Entendemos que o fim do convênio com o Estado, se for mantida a decisão, ocorre não por incompetência das professoras ou cuidado com o erário público, mas possivelmente, como exemplo aos que se levantaram nas últimas paralisações e greve no funcionalismo municipal, reivindicando melhores salários e condições de trabalho. Ou seja, a greve que é um direito constitucional dos trabalhadores, em Ourinhos, se isso for verdade, passa a ser motivo de perseguição; seria a “Inovação do Retrocesso” daqueles que se intitulavam como sendo “modernos e eficientes” na gestão pública.
Esperamos que nosso prefeito reconsidere a decisão tomada e passe a ouvir os órgãos representativos de classe e da sociedade civil nas medidas que possam a vir a ter repercussões na vida dos cidadãos. Educação Pública, assim como a Saúde e Segurança é coisa séria e para nossos munícipes, não importa se é gerida pelo Estado ou pelo Município, ela é pública e de responsabilidade compartilhada.
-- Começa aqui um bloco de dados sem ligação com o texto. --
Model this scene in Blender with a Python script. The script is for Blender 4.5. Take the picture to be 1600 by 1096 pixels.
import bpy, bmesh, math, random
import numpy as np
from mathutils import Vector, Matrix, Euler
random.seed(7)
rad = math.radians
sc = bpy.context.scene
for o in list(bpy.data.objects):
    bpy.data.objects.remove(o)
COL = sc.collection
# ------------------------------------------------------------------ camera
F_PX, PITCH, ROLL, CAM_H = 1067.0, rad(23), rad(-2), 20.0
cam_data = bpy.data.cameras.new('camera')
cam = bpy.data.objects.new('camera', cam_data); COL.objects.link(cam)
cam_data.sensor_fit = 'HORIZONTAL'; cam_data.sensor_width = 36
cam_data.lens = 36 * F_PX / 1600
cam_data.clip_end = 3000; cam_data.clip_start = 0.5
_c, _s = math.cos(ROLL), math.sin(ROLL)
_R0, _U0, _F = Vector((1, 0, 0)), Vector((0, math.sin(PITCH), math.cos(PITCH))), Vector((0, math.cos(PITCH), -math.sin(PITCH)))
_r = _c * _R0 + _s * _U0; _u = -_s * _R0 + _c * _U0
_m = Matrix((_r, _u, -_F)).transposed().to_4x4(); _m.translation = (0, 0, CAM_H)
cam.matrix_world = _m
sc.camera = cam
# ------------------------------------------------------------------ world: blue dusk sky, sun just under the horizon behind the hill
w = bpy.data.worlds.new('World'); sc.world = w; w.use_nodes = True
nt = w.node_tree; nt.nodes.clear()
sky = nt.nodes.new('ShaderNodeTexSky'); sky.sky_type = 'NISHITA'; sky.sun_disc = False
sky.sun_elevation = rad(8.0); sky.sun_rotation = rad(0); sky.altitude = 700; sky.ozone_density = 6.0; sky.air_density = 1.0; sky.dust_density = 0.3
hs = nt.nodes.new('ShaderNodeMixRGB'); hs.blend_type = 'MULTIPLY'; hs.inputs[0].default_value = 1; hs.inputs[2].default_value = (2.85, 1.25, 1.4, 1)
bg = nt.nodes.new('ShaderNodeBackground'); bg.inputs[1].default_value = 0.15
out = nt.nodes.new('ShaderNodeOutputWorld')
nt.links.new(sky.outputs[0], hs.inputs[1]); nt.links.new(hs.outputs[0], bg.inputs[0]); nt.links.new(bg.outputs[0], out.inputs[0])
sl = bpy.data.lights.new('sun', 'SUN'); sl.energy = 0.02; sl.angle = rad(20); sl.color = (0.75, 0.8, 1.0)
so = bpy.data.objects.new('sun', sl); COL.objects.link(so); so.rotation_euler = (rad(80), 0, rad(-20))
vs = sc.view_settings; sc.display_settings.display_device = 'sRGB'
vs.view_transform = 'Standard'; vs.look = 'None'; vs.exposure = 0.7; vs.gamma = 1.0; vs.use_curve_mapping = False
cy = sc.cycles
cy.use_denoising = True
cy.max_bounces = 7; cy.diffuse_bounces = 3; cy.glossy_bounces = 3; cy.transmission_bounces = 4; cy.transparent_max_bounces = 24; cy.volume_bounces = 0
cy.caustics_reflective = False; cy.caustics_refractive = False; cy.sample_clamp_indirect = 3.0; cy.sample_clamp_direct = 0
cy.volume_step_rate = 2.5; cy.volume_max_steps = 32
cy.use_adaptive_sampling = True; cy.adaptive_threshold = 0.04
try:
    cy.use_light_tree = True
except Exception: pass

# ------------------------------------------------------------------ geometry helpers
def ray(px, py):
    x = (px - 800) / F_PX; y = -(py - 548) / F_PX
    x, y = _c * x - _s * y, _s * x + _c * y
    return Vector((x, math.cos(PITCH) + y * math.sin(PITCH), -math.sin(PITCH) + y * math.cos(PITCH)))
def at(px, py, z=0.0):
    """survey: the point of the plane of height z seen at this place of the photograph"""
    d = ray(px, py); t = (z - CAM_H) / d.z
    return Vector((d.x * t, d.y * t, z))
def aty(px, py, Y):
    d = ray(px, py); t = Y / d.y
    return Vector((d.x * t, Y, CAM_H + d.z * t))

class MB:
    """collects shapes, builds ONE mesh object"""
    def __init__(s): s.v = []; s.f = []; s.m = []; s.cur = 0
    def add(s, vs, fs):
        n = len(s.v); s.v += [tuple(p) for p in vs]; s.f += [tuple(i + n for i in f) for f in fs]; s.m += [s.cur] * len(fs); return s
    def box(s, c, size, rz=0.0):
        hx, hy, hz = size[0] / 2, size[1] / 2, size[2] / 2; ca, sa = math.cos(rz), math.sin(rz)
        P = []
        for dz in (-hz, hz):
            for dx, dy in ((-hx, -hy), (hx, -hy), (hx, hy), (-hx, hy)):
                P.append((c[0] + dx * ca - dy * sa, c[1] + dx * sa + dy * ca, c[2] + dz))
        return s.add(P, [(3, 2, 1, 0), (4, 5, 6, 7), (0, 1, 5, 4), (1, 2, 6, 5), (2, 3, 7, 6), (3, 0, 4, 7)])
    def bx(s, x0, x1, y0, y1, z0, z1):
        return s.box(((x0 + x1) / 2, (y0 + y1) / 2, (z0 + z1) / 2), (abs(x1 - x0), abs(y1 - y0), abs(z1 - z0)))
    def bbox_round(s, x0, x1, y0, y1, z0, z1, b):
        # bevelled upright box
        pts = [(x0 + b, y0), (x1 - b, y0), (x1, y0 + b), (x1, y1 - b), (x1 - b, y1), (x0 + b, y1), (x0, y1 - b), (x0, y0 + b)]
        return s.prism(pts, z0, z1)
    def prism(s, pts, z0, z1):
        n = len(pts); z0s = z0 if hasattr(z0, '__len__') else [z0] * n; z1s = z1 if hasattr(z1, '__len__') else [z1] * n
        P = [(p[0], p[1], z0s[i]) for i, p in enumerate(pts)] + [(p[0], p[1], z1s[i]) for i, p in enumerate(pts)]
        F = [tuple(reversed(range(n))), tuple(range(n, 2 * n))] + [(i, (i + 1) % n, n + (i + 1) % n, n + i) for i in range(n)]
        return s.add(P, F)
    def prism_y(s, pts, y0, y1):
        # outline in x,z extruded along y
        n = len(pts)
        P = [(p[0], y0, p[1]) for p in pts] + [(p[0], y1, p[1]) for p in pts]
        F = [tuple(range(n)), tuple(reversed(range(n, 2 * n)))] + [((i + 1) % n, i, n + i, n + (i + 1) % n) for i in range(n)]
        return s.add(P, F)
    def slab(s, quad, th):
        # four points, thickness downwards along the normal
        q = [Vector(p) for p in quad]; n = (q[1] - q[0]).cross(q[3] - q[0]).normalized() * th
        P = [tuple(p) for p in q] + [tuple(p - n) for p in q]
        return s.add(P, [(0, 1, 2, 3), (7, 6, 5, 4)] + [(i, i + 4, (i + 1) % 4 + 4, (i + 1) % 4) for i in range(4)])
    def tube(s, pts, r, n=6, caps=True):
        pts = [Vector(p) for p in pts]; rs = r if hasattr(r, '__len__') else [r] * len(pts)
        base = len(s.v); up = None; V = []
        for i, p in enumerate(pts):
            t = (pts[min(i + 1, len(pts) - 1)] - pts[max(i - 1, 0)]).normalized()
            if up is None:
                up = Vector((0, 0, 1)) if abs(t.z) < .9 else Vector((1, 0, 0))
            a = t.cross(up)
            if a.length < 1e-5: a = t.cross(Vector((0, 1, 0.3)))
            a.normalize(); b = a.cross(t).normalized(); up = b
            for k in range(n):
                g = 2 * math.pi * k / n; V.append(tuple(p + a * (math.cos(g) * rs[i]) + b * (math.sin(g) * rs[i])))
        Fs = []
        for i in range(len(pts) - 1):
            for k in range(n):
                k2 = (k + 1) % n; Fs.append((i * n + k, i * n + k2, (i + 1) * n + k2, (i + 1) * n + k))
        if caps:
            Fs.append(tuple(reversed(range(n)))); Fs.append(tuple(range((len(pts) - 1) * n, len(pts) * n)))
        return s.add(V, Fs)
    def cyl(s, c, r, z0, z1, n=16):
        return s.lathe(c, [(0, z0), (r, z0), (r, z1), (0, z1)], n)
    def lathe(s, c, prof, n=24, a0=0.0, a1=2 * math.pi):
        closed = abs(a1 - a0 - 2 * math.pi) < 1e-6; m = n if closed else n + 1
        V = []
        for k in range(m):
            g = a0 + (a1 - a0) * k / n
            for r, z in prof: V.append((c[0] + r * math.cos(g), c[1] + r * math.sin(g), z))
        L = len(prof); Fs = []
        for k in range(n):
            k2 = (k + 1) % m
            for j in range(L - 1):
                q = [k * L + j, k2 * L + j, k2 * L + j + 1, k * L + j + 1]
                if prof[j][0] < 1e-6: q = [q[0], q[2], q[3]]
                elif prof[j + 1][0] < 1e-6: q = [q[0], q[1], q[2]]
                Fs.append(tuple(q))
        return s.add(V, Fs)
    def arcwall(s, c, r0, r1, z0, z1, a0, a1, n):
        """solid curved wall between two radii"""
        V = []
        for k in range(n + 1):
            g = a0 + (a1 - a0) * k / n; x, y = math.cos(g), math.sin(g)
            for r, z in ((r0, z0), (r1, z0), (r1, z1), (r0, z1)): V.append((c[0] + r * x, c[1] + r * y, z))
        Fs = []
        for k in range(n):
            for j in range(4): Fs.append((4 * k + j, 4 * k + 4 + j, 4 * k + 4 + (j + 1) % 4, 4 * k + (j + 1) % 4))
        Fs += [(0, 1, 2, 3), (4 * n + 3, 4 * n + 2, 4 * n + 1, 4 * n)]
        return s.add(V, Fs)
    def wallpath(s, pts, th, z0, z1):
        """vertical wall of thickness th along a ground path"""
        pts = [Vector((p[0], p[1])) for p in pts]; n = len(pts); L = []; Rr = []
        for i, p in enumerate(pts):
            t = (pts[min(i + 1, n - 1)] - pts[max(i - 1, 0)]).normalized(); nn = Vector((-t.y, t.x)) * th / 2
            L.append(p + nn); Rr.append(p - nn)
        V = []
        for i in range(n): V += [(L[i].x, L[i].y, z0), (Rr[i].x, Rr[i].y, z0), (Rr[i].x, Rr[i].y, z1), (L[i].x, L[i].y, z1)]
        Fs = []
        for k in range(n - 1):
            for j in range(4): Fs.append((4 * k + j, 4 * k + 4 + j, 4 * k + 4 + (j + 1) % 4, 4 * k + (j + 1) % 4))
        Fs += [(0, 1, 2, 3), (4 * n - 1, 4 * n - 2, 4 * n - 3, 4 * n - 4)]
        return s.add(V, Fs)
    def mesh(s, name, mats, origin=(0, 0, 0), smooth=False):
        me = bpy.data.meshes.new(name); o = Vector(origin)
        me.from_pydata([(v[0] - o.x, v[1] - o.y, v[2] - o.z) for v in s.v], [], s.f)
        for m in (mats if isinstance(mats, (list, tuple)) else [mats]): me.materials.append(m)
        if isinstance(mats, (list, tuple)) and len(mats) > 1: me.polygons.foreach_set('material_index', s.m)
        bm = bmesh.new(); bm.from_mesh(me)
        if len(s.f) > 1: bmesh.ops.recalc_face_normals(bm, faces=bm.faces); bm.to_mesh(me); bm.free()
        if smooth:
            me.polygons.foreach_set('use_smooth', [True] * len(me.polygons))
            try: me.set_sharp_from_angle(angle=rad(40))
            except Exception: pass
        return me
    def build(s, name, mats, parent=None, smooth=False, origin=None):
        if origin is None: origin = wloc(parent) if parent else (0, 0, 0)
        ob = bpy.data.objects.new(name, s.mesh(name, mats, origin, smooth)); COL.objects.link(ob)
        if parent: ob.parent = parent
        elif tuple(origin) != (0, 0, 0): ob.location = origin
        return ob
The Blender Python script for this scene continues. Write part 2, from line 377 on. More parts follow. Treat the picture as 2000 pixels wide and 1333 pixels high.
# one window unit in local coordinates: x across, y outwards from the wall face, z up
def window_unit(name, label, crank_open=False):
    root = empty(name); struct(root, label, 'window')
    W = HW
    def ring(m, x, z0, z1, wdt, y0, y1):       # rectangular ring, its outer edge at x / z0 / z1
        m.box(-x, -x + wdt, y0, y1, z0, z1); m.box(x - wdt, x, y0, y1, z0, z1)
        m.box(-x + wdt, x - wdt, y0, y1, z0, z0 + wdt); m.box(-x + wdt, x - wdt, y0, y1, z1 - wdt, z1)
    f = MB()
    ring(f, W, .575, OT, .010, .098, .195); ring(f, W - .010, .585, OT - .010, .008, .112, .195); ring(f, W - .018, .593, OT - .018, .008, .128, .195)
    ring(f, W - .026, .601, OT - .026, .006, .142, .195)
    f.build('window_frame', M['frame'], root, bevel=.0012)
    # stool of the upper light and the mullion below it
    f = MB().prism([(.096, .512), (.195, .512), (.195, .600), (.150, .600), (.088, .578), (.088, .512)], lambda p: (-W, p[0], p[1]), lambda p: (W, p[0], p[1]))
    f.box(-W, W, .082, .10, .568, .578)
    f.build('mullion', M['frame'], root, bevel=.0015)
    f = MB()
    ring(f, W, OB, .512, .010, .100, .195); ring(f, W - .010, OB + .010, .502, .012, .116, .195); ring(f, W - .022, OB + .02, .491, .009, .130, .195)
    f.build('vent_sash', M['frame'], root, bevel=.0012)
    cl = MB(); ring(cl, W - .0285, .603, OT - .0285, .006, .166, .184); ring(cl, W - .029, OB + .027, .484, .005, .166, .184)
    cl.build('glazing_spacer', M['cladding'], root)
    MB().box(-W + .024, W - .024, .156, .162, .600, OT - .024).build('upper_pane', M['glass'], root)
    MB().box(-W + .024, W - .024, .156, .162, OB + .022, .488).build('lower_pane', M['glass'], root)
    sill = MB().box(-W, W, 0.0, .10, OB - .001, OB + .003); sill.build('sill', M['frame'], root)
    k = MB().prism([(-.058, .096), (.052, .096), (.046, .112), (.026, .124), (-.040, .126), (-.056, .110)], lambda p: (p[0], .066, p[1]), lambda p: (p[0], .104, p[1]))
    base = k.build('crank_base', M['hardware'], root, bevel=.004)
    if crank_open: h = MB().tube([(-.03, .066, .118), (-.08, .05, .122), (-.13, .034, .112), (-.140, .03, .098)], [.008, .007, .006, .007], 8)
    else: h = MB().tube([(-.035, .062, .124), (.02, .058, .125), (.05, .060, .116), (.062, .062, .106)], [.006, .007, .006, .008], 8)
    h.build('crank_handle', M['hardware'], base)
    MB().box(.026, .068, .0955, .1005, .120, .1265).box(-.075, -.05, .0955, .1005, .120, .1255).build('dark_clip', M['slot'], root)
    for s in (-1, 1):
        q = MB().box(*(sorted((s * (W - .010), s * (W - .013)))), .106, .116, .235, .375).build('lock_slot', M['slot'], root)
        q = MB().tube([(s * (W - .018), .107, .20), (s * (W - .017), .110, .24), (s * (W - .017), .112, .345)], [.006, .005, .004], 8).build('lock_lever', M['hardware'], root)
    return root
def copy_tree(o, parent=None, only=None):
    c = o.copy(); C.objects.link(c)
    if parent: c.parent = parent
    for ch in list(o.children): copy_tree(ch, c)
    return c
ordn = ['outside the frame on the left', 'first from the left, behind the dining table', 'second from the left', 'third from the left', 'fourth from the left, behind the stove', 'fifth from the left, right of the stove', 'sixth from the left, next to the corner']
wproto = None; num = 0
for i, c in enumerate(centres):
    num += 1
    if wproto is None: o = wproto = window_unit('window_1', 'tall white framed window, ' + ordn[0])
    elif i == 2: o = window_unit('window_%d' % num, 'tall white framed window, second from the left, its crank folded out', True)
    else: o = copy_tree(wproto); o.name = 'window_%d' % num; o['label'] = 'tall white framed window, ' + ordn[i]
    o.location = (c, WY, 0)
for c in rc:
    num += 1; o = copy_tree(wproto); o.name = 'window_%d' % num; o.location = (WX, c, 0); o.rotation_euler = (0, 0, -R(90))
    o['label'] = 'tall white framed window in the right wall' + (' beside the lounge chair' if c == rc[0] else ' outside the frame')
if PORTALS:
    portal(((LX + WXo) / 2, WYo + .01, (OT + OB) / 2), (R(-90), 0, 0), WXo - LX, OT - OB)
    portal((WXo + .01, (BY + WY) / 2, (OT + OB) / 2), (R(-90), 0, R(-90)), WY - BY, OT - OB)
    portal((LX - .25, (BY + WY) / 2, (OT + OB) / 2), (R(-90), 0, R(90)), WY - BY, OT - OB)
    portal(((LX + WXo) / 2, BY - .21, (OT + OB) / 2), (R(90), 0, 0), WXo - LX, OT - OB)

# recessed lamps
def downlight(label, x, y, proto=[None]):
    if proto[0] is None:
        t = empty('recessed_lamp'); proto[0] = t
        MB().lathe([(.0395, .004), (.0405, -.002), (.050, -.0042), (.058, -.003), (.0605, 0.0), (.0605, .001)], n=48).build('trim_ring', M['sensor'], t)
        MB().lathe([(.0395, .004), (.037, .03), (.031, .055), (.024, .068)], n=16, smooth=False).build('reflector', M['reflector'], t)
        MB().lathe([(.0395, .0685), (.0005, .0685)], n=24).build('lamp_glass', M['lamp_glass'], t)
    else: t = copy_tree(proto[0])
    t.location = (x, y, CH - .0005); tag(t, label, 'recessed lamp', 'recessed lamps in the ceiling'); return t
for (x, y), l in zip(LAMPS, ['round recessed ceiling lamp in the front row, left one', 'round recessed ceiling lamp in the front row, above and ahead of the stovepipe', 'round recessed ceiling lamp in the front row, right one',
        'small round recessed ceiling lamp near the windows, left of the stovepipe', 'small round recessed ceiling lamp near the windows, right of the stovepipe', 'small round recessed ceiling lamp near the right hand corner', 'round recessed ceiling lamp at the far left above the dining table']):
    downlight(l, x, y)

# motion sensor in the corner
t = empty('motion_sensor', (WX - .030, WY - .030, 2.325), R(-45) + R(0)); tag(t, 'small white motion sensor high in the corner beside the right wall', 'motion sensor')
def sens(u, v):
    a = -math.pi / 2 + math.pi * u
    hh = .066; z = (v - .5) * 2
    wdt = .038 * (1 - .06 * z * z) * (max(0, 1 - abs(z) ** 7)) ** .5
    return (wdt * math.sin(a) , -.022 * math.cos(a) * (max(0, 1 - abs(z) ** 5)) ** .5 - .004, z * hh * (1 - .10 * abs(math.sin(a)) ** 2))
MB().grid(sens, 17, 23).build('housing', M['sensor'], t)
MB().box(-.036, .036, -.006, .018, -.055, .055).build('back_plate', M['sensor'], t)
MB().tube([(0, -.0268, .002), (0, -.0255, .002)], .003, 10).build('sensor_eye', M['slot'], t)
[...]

Esperamos também que nossos vereadores honrem seus eleitores cumprindo com os deveres inerentes ao mandato a que foram eleitos, propondo leis que melhorem a vida da comunidade, que fiscalizem e cobrem o Executivo com autonomia e independência, pois no caso relatado, poucas vozes ouvimos na defesa dessas professoras em nosso legislativo ou proposta de reversão da medida, o que é uma pena. Esperamos que os vereadores apoiem o Prefeito naquilo que for bom para a comunidade e que principalmente, apoiem Ourinhos, para que possamos chegar aos 100 anos como uma cidade modelo em administração e desenvolvimento para toda nossa região, e não uma cidade de coronéis como eram nossas cidades no início do século passado.